The Zazen Instructions of Meiho Sotetsu: Like a Flying Bird with No Mind to Twitter

Greetings Subscriber,

We're on vacation this week, but I wanted to share this with you. It's a follow -up to the Meihō bio and notes that I posted last week. This is from a really early translation (1963) of some Zen texts. I've made a few modifications, for example, changing "commandments" to "precepts," that I thought were pretty safe without consulting the original text. I thought you would enjoy Meihō's expression of zazen - so here it is (and I'll now go back into vacation mode :-):

Zazen*

Zazen is the way of perfect tranquility: inwardly not a shadow of perception, outwardly not a shade of difference between phenomena. Identified with yourself, you no longer think, nor do you seek enlightenment of the mind or disburdenment of illusions. You are a flying bird with no mind to twitter, a mountain unconscious of the others rising around it.

Zazen has nothing to do with the doctrine of "teaching, practice, and elucidation" or with the exercise of "precepts, absorption, and wisdom." You are like a fish with no particular design of remaining in the sea. Nor do you bother with sutras or ideas.

To control and pacify the mind is the concern of lesser practitioners: hearers, solitary sages, and small vehicle practitioners. Still less can you hold an idea of Buddha and Dharma. If you attempt to do so, if you train improperly, you are like one who, intending to voyage west, moves east. You must not stray.

Also you must guard yourself against the easy conceptions of good and evil: your sole concern should be to examine yourself continually, asking who is going beyond. You must remember too that the unsullied essence of life has nothing to do with whether one is homeleaver or householder, man or woman. Your Buddha-nature, consummate as the full moon, is represented by your position as you sit zazen. The exquisite Way of Buddhas is not one or two, being or non-being.

What diversífies it is the limitations of its students, who can be divided into three cIasses -- superior, average, inferior. The superior student is unaware of the coming into the world of Buddhas or of the transmission of the nontransmittable by them: they eat when hungry, sleep when sleepy. Nor do they regard the world as themself. Neither are they attached to enlightenment or illusion. Taking things as they come, they sit in the proper manner, making no idle distinctions.

The average student discards all business and ignores the external, giving themself over to self-examination with every breath. They may probe into a koan, which they put mentally on the tip of their nose, finding in this way that their original face is beyond life and death, and that the Buddha-nature of all is not dependent on the discriminating intellect but is the unconscious consciousness, the incomprehensible understanding: in short, that it is clear and distinct for alI ages and is alone apparent in its entirety throughout the universe.

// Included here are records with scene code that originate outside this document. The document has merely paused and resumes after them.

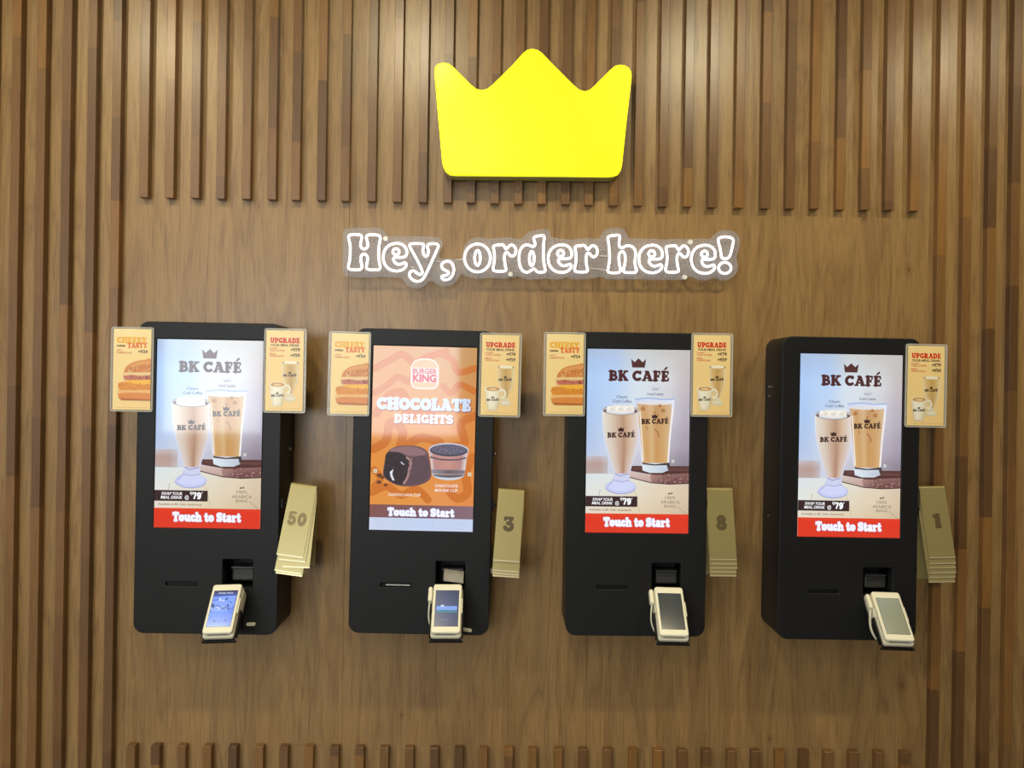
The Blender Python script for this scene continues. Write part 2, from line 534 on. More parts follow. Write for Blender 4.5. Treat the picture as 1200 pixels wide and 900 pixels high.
# ------------------------------------------------------------------ flat printed / displayed pictures
class Art:
    """coloured polygons on a flat panel; u right, v down; higher layer lies nearer the viewer by a hair"""
    def __init__(self, eps=0.00006):
        self.v, self.f, self.c, self.eps = [], [], [], eps
    def poly(self, pts, col, layer):
        pts = [(min(100.0, max(0.0, p[0])), p[1]) for p in pts]
        if sum(a[0] * b[1] - b[0] * a[1] for a, b in zip(pts, pts[1:] + pts[:1])) > 0:
            pts = pts[::-1]
            if isinstance(col, list):
                col = col[::-1]
        i = len(self.v)
        self.v += [(p[0], p[1], layer) for p in pts]
        self.f.append(tuple(range(i, i + len(pts))))
        self.c.append(list(col) if isinstance(col, list) else [col] * len(pts))
    def rect(self, u0, v0, u1, v1, col, layer):
        self.poly([(u0, v0), (u1, v0), (u1, v1), (u0, v1)], col, layer)
    def ell(self, cu, cv, ru, rv, col, layer, n=28, a0=0, a1=360):
        self.poly([(cu + ru * math.cos(math.radians(a0 + (a1 - a0) * k / n)), cv + rv * math.sin(math.radians(a0 + (a1 - a0) * k / n))) for k in range(n)], col, layer)
    def line(self, pts, hw, col, layer, closed=False, joints=False):
        if closed:
            pts = list(pts) + [pts[0]]
        if joints:
            for c in pts:
                self.ell(c[0], c[1], hw, hw, col, layer, 14)
        for a, b in zip(pts, pts[1:]):
            dx, dy = b[0] - a[0], b[1] - a[1]
            L = math.hypot(dx, dy)
            if L < 1e-6:
                continue
            nx, ny = -dy / L * hw, dx / L * hw
            self.poly([(a[0] + nx, a[1] + ny), (b[0] + nx, b[1] + ny), (b[0] - nx, b[1] - ny), (a[0] - nx, a[1] - ny)], col, layer)
    def grid(self, us, vs, cols, layer, sub=4):
        """bilinear colour field; cols[row][col] sRGB triples"""
        def lerp(a, b, t):
            t = t * t * (3 - 2 * t)
            return tuple(a[k] + (b[k] - a[k]) * t for k in range(3))
        for r in range(len(vs) - 1):
            for c in range(len(us) - 1):
                def at(s, t):
                    k = lerp(lerp(cols[r][c], cols[r][c + 1], s), lerp(cols[r + 1][c], cols[r + 1][c + 1], s), t)
                    return (us[c] + (us[c + 1] - us[c]) * s, vs[r] + (vs[r + 1] - vs[r]) * t), rgb(*k)
                for i in range(sub):
                    for j in range(sub):
                        q = [at(i / sub, j / sub), at((i + 1) / sub, j / sub), at((i + 1) / sub, (j + 1) / sub), at(i / sub, (j + 1) / sub)]
                        self.poly([x[0] for x in q], [x[1] for x in q], layer)
    def band(self, rows, stops, layer):
        """rows (v, uL, uR); stops (t, sRGB top, sRGB bottom): a body of revolution drawn with colour across"""
        n = len(rows) - 1
        for i in range(n):
            for a, b in zip(stops, stops[1:]):
                q, cs = [], []
                for (rw, sp, fr) in ((rows[i], a, i / n), (rows[i], b, i / n), (rows[i + 1], b, (i + 1) / n), (rows[i + 1], a, (i + 1) / n)):
                    q.append((rw[1] + (rw[2] - rw[1]) * sp[0], rw[0]))
                    cs.append(rgb(*[sp[1][k] + (sp[2][k] - sp[1][k]) * fr for k in range(3)]))
                self.poly(q, cs, layer)
    def slab(self, text, cu, vtop, cap, width, col, layer, grow=0.0, dv=0.0, skew=0.0):
        polys, w = slab_polys(text)
        sx = width / w
        for p in polys:
            if grow:
                mx = sum(q[0] for q in p) / len(p); my = sum(q[1] for q in p) / len(p)
                p = [(q[0] + math.copysign(grow / sx, q[0] - mx), q[1] + math.copysign(grow / cap, q[1] - my)) for q in p]
            self.poly([(cu - width / 2 + q[0] * sx, vtop + cap - q[1] * cap + dv + skew * (q[0] * sx - width / 2)) for q in p], col, layer)
    def sans(self, text, cu, vtop, cap, width, col, layer, bold=0.0, shear=0.0, skew=0.0):
        vs, fs = text_geo(text, bold, shear)
        x0 = min(v[0] for v in vs); x1 = max(v[0] for v in vs)
        sx = width / (x1 - x0)
        sy = cap / 0.69
        for f in fs:
            self.poly([(cu - width / 2 + (vs[k][0] - x0) * sx, vtop + cap - vs[k][1] * sy + skew * ((vs[k][0] - x0) * sx - width / 2)) for k in f], col, layer)
    def crown(self, cu, vtop, w, h, col, layer):
        s = [(-.5, .06), (-.27, .42), (0, 0), (.27, .42), (.5, .06), (.42, 1), (-.42, 1)]
        self.poly([(cu + x * w, vtop + y * h) for x, y in s], col, layer)
    def build(self, name, mat, fn, parent=None, extra=None):
        """fn(u, v, depth) -> local point; extra = (verts, faces, material) body behind the picture"""
        rank = {}
        for n_, fi in enumerate(sorted(range(len(self.f)), key=lambda k: (self.v[self.f[k][0]][2], k))):
            for k in self.f[fi]:
                rank[k] = n_
        verts = [fn(u, v, l * self.eps + rank[k] * 3e-7) for k, (u, v, l) in enumerate(self.v)]
        faces = list(self.f)
        nv = len(verts)
        mats = [mat]
        if extra:
            verts += extra[0]
            faces += [tuple(i + nv for i in f) for f in extra[1]]
            mats.append(extra[2])
        me = bpy.data.meshes.new(name)
        me.from_pydata([tuple(v) for v in verts], [], faces)
        ca = me.color_attributes.new('ink', 'FLOAT_COLOR', 'CORNER')
        k = 0
        buf = []
        for fi, f in enumerate(faces):
            for j in range(len(f)):
                buf += self.c[fi][j] if fi < len(self.c) else (0, 0, 0, 1)
        ca.data.foreach_set('color', buf)
        for mm in mats:
            me.materials.append(mm)
        for p in me.polygons:
            p.material_index = 0 if p.index < len(self.c) else 1
        me.update()
        return link_obj(name, me, mats, parent)

def box_geo(x0, x1, y0, y1, z0, z1):
    v = [Vector((x, y, z)) for x in (x0, x1) for y in (y0, y1) for z in (z0, z1)]
    f = [(0, 1, 3, 2), (4, 6, 7, 5), (0, 4, 5, 1), (2, 3, 7, 6), (0, 2, 6, 4), (1, 5, 7, 3)]
    return v, f

DARK = rgb(62, 36, 34)
WHITE = rgb(252, 252, 255)

def touch_to_start(A, v, cap):
    A.slab('Touch to Start', 49.7, v, cap, 64.5, rgb(196, 208, 250), 10, grow=.35)
    A.slab('Touch to Start', 49.7, v, cap, 64.5, WHITE, 11)

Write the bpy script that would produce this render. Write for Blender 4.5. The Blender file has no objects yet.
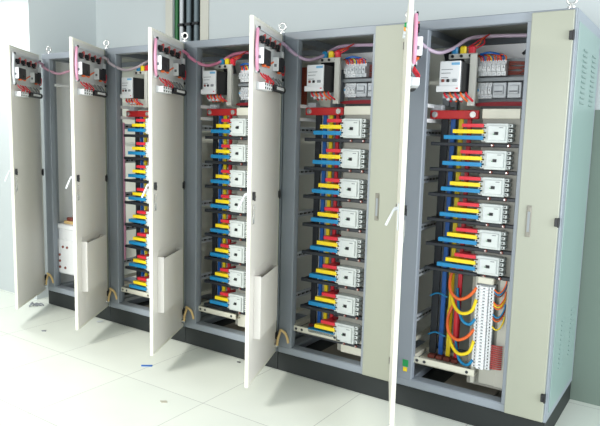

The inferior student must disconnect themself from all that is external, thus liberating themself from the duality of good and evil. The mind, just as it is, is the origin of all Buddhas. In zazen their legs are crossed so that their Buddha-nature will not be led off by evil thoughts, their hands are linked so that they will not take up sutras or implements, their mouth is shut so that they refrain from preaching a word of dharma or uttering blasphemies, their eyes are half shut so that they do not distinguish between objects, their ears are closed to the world so that they will not hear talk of vice and virtue, their nose is as if dead so that they will not smell good or bad. Since their body has nothing on which to lean, they are indifferent to likes and dislikes. They negate neither being nor non-being. They sit like Buddha on the pedestal, and though distorted ideas may arise from them, they do so idly and are ephemeral, constituting no unwholesome action, like reflections in a mirror, leaving no trace.

The five, the eight, the two hundred and fifty precepts, the three thousand monastic regulations, the eight hundred duties of the Bodhisattva, the Buddha-nature and the Bodhisattvahood, and the Wheel of Dharma -- all are comprised in zazen and emerge from it. Of all good works, zazen comes first, for the merit of only one step into it surpasses that of erecting a thousand temples. Even a moment of sitting will enable you to free yourself from life and death, and your Buddha-nature will appear of itself. Then all you do, perceive, think becomes part of the miraculous Tathata-suchness. Let it be thus remembered that beginner and advanced students, learned and ignorant, all without exception should practice zazen.

*ZEN: Poems, Prayers, Sermons, Anecdotes, Interviews, translated by Lucien Stryk & Takashi Ikemoto, Anchor Books, Doubleday & Co., Inc., Garden City, New York, 1963, pp. 56-58. Modified.